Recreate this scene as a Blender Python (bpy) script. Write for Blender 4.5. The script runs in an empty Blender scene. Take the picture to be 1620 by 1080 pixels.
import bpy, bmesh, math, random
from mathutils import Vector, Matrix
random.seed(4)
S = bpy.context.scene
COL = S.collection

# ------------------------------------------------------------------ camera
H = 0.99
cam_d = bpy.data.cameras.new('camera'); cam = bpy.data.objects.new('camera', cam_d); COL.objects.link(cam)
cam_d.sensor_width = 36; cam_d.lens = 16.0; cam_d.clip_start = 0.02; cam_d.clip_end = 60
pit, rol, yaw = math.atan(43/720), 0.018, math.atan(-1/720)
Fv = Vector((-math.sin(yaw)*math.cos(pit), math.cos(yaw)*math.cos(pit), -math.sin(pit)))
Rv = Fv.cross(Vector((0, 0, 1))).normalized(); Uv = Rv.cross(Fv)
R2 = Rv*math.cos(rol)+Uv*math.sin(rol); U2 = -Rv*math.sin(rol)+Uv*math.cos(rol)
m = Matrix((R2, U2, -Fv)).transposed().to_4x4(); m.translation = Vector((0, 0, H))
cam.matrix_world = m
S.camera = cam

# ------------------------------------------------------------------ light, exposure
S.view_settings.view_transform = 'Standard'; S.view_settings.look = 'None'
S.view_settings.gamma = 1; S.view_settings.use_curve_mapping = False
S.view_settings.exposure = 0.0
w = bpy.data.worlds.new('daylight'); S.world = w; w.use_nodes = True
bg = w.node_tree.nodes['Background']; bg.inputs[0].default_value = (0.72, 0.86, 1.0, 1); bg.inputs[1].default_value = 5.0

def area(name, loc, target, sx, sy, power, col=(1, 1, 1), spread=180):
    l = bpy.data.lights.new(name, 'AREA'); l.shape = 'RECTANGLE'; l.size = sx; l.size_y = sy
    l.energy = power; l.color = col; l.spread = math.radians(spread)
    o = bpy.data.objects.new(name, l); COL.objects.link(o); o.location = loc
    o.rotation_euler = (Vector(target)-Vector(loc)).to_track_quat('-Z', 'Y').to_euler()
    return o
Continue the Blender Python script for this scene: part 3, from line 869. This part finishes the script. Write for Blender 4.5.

::::::

## AIM OF THE TASK
Retype all of the material above with every character intact.

## OUTPUT OF THE EXERCISE
Recreate this scene as a Blender Python (bpy) script. Write for Blender 4.5. The script runs in an empty Blender scene. Take the picture to be 1620 by 1080 pixels.
import bpy, bmesh, math, random
from mathutils import Vector, Matrix
random.seed(4)
S = bpy.context.scene
COL = S.collection

# ------------------------------------------------------------------ camera
H = 0.99
cam_d = bpy.data.cameras.new('camera'); cam = bpy.data.objects.new('camera', cam_d); COL.objects.link(cam)
cam_d.sensor_width = 36; cam_d.lens = 16.0; cam_d.clip_start = 0.02; cam_d.clip_end = 60
pit, rol, yaw = math.atan(43/720), 0.018, math.atan(-1/720)
Fv = Vector((-math.sin(yaw)*math.cos(pit), math.cos(yaw)*math.cos(pit), -math.sin(pit)))
Rv = Fv.cross(Vector((0, 0, 1))).normalized(); Uv = Rv.cross(Fv)
R2 = Rv*math.cos(rol)+Uv*math.sin(rol); U2 = -Rv*math.sin(rol)+Uv*math.cos(rol)
m = Matrix((R2, U2, -Fv)).transposed().to_4x4(); m.translation = Vector((0, 0, H))
cam.matrix_world = m
S.camera = cam

# ------------------------------------------------------------------ light, exposure
S.view_settings.view_transform = 'Standard'; S.view_settings.look = 'None'
S.view_settings.gamma = 1; S.view_settings.use_curve_mapping = False
S.view_settings.exposure = 0.0
w = bpy.data.worlds.new('daylight'); S.world = w; w.use_nodes = True
bg = w.node_tree.nodes['Background']; bg.inputs[0].default_value = (0.72, 0.86, 1.0, 1); bg.inputs[1].default_value = 5.0

def area(name, loc, target, sx, sy, power, col=(1, 1, 1), spread=180):
    l = bpy.data.lights.new(name, 'AREA'); l.shape = 'RECTANGLE'; l.size = sx; l.size_y = sy
    l.energy = power; l.color = col; l.spread = math.radians(spread)
    o = bpy.data.objects.new(name, l); COL.objects.link(o); o.location = loc
    o.rotation_euler = (Vector(target)-Vector(loc)).to_track_quat('-Z', 'Y').to_euler()
    return o
Continue the Blender Python script for this scene: part 3, from line 869. This part finishes the script. Write for Blender 4.5.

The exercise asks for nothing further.